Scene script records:

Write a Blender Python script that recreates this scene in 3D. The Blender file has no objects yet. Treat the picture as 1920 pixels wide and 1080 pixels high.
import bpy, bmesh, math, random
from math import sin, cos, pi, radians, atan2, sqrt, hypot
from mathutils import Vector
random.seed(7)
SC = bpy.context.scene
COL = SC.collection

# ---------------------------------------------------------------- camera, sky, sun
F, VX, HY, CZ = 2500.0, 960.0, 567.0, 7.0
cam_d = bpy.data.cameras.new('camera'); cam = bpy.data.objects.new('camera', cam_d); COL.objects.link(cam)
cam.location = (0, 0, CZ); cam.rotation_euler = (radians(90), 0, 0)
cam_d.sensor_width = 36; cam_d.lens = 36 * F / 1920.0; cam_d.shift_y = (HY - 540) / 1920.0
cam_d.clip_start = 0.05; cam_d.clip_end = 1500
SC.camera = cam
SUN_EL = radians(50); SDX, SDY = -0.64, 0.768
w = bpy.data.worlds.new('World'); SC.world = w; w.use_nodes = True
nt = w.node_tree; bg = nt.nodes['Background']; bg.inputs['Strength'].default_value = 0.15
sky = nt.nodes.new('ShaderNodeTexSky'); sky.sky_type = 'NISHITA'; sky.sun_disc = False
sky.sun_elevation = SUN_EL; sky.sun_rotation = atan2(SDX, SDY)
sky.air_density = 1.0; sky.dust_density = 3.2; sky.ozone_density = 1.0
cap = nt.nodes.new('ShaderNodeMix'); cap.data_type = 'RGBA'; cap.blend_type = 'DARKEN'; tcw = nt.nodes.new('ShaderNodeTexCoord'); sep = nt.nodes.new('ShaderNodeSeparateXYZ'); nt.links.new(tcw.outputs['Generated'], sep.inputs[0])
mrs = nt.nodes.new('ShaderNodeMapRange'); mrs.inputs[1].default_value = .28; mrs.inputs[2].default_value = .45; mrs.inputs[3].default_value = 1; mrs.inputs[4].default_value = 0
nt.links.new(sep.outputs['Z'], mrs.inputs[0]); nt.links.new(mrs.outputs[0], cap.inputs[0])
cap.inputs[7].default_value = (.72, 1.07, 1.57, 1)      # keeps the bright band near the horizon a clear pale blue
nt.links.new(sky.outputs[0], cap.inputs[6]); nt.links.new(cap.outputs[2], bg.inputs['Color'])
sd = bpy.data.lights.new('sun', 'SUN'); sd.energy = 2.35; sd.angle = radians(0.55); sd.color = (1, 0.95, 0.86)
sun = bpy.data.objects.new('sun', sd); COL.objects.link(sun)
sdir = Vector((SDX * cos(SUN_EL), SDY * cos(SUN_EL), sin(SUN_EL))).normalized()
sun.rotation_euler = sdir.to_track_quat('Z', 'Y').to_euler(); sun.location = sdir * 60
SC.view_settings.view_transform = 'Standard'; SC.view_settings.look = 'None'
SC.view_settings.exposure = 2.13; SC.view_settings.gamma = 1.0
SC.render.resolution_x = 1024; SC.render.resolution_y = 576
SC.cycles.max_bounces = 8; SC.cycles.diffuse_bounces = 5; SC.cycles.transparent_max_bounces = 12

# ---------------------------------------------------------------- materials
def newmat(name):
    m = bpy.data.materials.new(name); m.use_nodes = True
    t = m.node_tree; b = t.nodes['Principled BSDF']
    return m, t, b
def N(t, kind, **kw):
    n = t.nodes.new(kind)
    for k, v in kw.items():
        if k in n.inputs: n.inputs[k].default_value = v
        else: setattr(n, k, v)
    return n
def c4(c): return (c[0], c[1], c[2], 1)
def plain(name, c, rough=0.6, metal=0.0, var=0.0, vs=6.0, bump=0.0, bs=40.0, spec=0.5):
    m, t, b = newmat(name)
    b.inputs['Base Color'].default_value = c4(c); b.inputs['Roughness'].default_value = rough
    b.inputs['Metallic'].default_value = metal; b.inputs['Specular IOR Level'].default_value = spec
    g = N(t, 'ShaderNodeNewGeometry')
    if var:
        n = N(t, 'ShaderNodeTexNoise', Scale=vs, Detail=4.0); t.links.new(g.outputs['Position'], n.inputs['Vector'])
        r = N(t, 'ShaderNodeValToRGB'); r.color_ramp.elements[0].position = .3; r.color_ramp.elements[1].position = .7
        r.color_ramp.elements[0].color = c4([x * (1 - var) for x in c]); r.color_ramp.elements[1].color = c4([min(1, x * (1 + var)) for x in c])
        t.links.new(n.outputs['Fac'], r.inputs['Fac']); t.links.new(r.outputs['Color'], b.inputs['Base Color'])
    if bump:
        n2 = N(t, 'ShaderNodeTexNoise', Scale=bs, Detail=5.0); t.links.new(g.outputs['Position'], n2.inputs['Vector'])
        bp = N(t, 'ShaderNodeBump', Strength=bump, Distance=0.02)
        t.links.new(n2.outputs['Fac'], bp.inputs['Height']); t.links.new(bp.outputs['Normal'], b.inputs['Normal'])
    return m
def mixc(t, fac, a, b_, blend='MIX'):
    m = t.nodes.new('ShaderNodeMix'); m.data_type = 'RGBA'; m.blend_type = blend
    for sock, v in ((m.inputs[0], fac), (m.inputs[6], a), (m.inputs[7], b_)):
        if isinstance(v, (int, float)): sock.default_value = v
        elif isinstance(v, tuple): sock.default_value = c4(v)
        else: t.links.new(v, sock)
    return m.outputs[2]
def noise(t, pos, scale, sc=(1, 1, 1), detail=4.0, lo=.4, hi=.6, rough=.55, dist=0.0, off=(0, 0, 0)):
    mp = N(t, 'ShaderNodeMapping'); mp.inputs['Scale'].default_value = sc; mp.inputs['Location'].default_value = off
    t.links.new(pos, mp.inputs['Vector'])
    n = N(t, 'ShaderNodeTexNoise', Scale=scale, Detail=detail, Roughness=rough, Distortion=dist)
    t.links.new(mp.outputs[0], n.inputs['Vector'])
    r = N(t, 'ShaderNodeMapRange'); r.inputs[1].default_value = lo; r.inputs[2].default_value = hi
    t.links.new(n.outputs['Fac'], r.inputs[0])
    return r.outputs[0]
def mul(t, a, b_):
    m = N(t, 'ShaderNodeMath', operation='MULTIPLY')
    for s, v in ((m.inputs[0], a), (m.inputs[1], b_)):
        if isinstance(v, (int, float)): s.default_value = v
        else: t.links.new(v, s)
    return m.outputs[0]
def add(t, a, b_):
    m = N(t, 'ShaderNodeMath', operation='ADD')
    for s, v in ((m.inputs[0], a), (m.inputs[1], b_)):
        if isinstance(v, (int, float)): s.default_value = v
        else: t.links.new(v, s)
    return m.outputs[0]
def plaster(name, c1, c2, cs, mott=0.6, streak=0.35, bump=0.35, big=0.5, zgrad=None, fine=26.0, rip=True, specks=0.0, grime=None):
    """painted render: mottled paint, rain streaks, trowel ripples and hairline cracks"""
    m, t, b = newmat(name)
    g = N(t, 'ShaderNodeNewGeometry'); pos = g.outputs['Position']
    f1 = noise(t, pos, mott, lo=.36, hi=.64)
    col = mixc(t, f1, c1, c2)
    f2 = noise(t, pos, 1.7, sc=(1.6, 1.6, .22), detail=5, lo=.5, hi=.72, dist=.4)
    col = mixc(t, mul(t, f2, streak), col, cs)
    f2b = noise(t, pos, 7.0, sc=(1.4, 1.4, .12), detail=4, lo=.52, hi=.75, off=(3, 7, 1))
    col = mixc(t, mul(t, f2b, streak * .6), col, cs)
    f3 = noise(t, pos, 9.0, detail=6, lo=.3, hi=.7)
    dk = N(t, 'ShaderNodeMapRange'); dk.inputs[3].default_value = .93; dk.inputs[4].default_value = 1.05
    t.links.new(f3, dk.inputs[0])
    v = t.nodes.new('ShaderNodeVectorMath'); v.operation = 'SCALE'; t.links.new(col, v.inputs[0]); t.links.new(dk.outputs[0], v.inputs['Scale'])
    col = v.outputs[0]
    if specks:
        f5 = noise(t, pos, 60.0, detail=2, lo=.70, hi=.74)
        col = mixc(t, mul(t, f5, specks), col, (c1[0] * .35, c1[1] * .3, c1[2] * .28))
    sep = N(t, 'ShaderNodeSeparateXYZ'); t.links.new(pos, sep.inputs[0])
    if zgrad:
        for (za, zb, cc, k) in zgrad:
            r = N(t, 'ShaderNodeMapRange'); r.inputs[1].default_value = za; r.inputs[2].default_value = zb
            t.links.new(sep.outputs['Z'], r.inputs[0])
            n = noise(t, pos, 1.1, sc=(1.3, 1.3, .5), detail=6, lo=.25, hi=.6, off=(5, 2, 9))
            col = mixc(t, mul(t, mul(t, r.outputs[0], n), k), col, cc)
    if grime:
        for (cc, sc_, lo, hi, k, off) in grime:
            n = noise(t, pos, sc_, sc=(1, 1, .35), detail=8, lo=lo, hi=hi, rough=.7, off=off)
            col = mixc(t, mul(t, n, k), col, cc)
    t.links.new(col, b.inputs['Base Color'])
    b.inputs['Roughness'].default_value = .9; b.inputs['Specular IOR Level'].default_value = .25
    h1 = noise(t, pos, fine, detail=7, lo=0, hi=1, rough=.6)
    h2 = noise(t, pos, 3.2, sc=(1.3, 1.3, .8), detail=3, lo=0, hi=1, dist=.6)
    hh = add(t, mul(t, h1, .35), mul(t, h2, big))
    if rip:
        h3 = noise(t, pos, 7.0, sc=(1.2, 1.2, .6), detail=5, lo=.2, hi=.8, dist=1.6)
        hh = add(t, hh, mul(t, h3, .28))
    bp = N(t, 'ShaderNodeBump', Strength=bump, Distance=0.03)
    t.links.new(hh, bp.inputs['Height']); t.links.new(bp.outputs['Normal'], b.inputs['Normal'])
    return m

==

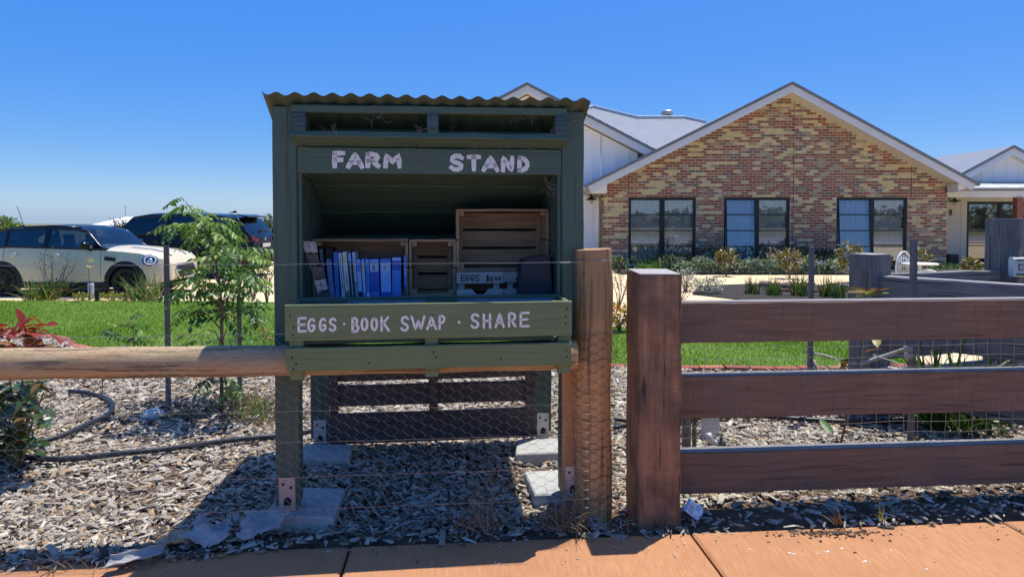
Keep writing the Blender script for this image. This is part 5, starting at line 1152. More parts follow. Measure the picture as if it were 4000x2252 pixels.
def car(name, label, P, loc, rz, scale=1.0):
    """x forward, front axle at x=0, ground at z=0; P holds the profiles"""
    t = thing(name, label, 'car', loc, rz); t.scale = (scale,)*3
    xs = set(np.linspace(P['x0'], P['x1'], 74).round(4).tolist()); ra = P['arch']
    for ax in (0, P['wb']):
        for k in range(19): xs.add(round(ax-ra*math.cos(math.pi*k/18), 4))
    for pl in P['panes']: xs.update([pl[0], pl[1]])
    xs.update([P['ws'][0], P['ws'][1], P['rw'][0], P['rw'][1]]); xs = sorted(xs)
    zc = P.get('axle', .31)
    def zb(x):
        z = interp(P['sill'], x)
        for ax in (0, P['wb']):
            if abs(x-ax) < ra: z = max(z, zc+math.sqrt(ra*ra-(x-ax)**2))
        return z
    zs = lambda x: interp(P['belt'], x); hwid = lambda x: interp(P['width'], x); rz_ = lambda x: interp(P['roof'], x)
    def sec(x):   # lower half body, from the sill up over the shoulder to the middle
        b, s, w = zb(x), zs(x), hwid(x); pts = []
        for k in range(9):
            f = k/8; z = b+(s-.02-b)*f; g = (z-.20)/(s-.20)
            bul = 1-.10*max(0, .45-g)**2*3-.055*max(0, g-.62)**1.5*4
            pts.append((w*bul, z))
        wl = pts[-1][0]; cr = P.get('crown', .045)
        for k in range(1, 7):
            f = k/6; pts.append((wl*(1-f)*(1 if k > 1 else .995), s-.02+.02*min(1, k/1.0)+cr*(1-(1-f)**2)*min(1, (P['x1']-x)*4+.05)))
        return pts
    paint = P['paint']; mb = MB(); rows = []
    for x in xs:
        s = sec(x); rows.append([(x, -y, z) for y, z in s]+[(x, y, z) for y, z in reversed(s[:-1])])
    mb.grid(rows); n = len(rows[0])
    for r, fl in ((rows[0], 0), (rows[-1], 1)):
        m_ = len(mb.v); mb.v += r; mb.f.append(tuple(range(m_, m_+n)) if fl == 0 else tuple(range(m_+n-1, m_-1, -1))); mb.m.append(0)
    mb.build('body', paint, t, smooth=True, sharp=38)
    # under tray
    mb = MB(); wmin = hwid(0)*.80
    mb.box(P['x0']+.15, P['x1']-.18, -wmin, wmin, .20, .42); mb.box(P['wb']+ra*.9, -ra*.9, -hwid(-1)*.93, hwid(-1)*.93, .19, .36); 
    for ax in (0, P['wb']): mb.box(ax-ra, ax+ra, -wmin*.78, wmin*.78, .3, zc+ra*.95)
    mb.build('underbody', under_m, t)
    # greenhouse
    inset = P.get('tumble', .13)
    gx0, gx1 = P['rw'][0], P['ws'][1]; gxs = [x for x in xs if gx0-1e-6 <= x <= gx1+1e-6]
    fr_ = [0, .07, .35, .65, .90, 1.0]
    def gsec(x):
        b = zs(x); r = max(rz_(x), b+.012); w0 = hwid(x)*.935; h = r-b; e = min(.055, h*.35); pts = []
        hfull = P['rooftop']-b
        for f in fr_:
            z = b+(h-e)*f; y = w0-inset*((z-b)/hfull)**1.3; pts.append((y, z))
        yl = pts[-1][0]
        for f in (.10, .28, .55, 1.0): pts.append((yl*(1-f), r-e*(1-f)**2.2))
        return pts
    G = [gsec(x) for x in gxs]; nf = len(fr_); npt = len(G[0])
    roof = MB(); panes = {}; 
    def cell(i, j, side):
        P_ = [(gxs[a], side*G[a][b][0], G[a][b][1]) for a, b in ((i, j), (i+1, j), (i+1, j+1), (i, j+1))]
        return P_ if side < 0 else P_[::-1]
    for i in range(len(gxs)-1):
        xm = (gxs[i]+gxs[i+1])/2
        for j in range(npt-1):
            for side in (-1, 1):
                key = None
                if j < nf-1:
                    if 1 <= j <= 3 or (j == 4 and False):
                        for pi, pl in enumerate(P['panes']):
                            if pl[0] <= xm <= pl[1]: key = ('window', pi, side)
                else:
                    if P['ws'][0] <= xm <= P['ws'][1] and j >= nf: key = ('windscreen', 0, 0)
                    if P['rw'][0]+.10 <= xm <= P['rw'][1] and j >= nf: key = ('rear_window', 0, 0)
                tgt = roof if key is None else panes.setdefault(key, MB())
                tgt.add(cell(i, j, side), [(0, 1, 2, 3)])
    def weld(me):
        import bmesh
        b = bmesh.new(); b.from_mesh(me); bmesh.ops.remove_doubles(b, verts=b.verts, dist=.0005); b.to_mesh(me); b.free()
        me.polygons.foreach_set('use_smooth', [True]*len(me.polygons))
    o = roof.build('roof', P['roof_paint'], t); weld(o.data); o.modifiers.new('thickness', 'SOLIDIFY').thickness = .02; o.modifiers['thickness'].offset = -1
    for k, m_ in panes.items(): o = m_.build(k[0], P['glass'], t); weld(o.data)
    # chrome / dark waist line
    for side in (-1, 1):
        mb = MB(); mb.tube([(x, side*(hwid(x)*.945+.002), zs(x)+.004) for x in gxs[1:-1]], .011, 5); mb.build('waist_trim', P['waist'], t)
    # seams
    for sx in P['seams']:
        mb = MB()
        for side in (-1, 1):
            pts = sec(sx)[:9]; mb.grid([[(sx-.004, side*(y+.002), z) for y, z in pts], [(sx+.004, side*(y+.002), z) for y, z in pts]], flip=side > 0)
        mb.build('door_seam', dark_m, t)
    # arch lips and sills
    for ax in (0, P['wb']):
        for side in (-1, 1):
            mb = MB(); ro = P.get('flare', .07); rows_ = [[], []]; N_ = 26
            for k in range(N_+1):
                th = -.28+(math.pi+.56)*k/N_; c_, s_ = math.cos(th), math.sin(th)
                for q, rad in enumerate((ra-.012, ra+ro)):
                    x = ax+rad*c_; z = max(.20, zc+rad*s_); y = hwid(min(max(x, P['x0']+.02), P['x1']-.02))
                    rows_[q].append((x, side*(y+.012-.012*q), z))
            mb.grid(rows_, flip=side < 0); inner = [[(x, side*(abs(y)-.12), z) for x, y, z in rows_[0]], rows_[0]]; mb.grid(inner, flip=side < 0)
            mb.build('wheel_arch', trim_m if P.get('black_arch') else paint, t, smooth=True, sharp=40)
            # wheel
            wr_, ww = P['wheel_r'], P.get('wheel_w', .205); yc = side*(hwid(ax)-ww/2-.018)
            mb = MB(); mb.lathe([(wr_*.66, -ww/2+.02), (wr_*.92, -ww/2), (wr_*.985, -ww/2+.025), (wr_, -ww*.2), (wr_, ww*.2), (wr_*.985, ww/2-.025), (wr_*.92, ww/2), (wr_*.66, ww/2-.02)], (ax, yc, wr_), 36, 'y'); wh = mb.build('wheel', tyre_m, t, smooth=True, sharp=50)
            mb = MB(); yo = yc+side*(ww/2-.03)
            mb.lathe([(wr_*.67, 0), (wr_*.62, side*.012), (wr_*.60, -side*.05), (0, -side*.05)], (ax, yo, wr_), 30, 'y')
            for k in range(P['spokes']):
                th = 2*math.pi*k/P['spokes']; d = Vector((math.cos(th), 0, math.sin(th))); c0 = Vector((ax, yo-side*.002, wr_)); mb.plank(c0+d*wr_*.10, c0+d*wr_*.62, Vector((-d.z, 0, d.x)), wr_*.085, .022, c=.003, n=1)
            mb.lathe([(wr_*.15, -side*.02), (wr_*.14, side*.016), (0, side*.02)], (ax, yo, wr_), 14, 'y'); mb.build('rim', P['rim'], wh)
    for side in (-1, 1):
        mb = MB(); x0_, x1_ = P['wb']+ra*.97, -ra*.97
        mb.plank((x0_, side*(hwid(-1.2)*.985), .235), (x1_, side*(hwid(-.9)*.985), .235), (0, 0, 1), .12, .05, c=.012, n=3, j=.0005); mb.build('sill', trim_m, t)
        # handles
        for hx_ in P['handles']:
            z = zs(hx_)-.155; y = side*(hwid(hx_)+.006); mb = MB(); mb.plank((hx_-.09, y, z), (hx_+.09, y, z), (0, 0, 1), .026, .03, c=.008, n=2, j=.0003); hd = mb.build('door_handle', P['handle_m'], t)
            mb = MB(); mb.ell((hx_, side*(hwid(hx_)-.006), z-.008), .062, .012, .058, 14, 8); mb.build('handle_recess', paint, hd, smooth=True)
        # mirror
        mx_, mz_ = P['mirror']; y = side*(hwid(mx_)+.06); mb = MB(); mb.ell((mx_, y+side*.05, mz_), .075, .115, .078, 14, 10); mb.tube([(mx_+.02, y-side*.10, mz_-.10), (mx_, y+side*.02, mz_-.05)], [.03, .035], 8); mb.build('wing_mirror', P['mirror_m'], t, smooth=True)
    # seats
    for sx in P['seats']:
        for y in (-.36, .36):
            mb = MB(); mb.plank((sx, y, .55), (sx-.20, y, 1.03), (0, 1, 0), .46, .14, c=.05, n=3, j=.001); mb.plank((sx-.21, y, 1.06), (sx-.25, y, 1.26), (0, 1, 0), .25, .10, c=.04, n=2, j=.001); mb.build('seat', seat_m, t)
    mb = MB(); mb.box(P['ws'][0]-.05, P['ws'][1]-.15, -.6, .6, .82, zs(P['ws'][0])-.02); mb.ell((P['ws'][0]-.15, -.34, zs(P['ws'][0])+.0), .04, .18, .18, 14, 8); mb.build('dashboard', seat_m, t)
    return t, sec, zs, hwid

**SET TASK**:
Check each line of the entries above, and show every one holding the word "Blender".

**IN RESPONSE**:
Write a Blender Python script that recreates this scene in 3D. The Blender file has no objects yet. Treat the picture as 1920 pixels wide and 1080 pixels high.
Keep writing the Blender script for this image. This is part 5, starting at line 1152. More parts follow. Measure the picture as if it were 4000x2252 pixels.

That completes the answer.